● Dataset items
# # # # #
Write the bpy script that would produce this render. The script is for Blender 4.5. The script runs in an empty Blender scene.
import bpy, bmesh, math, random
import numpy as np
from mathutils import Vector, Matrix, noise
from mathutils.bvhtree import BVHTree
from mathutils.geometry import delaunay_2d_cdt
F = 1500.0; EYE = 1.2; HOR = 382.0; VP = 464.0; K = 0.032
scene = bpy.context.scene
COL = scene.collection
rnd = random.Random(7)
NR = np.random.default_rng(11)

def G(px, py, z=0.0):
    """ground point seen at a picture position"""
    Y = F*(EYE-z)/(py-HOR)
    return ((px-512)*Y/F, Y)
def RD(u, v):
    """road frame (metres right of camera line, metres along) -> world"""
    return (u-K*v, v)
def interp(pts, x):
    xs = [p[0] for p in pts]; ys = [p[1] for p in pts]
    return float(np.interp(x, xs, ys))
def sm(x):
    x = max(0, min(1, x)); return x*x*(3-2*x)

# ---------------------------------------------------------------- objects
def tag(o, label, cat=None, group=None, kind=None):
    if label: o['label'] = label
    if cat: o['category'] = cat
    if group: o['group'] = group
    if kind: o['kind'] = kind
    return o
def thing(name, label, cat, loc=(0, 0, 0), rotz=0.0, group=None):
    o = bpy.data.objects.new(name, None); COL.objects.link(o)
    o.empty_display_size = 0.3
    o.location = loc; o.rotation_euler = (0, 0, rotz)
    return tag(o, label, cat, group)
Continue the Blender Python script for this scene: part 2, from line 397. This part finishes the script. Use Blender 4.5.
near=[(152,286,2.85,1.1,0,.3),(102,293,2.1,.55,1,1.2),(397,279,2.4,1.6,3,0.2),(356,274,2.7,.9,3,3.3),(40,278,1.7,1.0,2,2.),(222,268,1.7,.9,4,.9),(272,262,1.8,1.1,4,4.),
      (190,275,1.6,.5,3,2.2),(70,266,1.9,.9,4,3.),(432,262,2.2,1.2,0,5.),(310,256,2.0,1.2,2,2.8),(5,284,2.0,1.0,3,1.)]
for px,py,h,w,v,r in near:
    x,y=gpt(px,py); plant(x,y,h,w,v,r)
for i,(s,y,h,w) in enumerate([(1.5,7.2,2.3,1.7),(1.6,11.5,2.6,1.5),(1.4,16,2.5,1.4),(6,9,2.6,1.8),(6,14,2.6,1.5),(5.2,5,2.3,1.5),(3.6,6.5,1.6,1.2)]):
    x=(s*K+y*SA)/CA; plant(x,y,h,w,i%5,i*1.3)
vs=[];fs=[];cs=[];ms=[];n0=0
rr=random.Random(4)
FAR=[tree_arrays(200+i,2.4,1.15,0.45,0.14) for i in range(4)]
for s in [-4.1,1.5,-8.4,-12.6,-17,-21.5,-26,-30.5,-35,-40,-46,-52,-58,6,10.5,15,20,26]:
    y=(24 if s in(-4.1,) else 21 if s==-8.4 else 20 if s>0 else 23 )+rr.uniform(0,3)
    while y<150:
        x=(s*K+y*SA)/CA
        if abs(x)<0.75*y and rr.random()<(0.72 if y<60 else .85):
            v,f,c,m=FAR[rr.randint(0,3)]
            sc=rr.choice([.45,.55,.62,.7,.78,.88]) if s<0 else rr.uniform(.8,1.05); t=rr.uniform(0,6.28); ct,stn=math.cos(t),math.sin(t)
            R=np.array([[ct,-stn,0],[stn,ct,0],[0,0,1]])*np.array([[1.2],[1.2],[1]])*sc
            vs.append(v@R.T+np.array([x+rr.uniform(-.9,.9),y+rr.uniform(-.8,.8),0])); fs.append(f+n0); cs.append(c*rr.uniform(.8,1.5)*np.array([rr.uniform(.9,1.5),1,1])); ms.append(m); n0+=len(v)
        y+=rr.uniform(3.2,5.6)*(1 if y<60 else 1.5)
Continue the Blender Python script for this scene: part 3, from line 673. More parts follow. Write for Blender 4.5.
# # # # #
● STATED GOAL
Reproduce all of the entries word for word.

● RESULT OF THIS EXERCISE
Write the bpy script that would produce this render. The script is for Blender 4.5. The script runs in an empty Blender scene.
import bpy, bmesh, math, random
import numpy as np
from mathutils import Vector, Matrix, noise
from mathutils.bvhtree import BVHTree
from mathutils.geometry import delaunay_2d_cdt
F = 1500.0; EYE = 1.2; HOR = 382.0; VP = 464.0; K = 0.032
scene = bpy.context.scene
COL = scene.collection
rnd = random.Random(7)
NR = np.random.default_rng(11)

def G(px, py, z=0.0):
    """ground point seen at a picture position"""
    Y = F*(EYE-z)/(py-HOR)
    return ((px-512)*Y/F, Y)
def RD(u, v):
    """road frame (metres right of camera line, metres along) -> world"""
    return (u-K*v, v)
def interp(pts, x):
    xs = [p[0] for p in pts]; ys = [p[1] for p in pts]
    return float(np.interp(x, xs, ys))
def sm(x):
    x = max(0, min(1, x)); return x*x*(3-2*x)

# ---------------------------------------------------------------- objects
def tag(o, label, cat=None, group=None, kind=None):
    if label: o['label'] = label
    if cat: o['category'] = cat
    if group: o['group'] = group
    if kind: o['kind'] = kind
    return o
def thing(name, label, cat, loc=(0, 0, 0), rotz=0.0, group=None):
    o = bpy.data.objects.new(name, None); COL.objects.link(o)
    o.empty_display_size = 0.3
    o.location = loc; o.rotation_euler = (0, 0, rotz)
    return tag(o, label, cat, group)
Continue the Blender Python script for this scene: part 2, from line 397. This part finishes the script. Use Blender 4.5.
near=[(152,286,2.85,1.1,0,.3),(102,293,2.1,.55,1,1.2),(397,279,2.4,1.6,3,0.2),(356,274,2.7,.9,3,3.3),(40,278,1.7,1.0,2,2.),(222,268,1.7,.9,4,.9),(272,262,1.8,1.1,4,4.),
      (190,275,1.6,.5,3,2.2),(70,266,1.9,.9,4,3.),(432,262,2.2,1.2,0,5.),(310,256,2.0,1.2,2,2.8),(5,284,2.0,1.0,3,1.)]
for px,py,h,w,v,r in near:
    x,y=gpt(px,py); plant(x,y,h,w,v,r)
for i,(s,y,h,w) in enumerate([(1.5,7.2,2.3,1.7),(1.6,11.5,2.6,1.5),(1.4,16,2.5,1.4),(6,9,2.6,1.8),(6,14,2.6,1.5),(5.2,5,2.3,1.5),(3.6,6.5,1.6,1.2)]):
    x=(s*K+y*SA)/CA; plant(x,y,h,w,i%5,i*1.3)
vs=[];fs=[];cs=[];ms=[];n0=0
rr=random.Random(4)
FAR=[tree_arrays(200+i,2.4,1.15,0.45,0.14) for i in range(4)]
for s in [-4.1,1.5,-8.4,-12.6,-17,-21.5,-26,-30.5,-35,-40,-46,-52,-58,6,10.5,15,20,26]:
    y=(24 if s in(-4.1,) else 21 if s==-8.4 else 20 if s>0 else 23 )+rr.uniform(0,3)
    while y<150:
        x=(s*K+y*SA)/CA
        if abs(x)<0.75*y and rr.random()<(0.72 if y<60 else .85):
            v,f,c,m=FAR[rr.randint(0,3)]
            sc=rr.choice([.45,.55,.62,.7,.78,.88]) if s<0 else rr.uniform(.8,1.05); t=rr.uniform(0,6.28); ct,stn=math.cos(t),math.sin(t)
            R=np.array([[ct,-stn,0],[stn,ct,0],[0,0,1]])*np.array([[1.2],[1.2],[1]])*sc
            vs.append(v@R.T+np.array([x+rr.uniform(-.9,.9),y+rr.uniform(-.8,.8),0])); fs.append(f+n0); cs.append(c*rr.uniform(.8,1.5)*np.array([rr.uniform(.9,1.5),1,1])); ms.append(m); n0+=len(v)
        y+=rr.uniform(3.2,5.6)*(1 if y<60 else 1.5)
Continue the Blender Python script for this scene: part 3, from line 673. More parts follow. Write for Blender 4.5.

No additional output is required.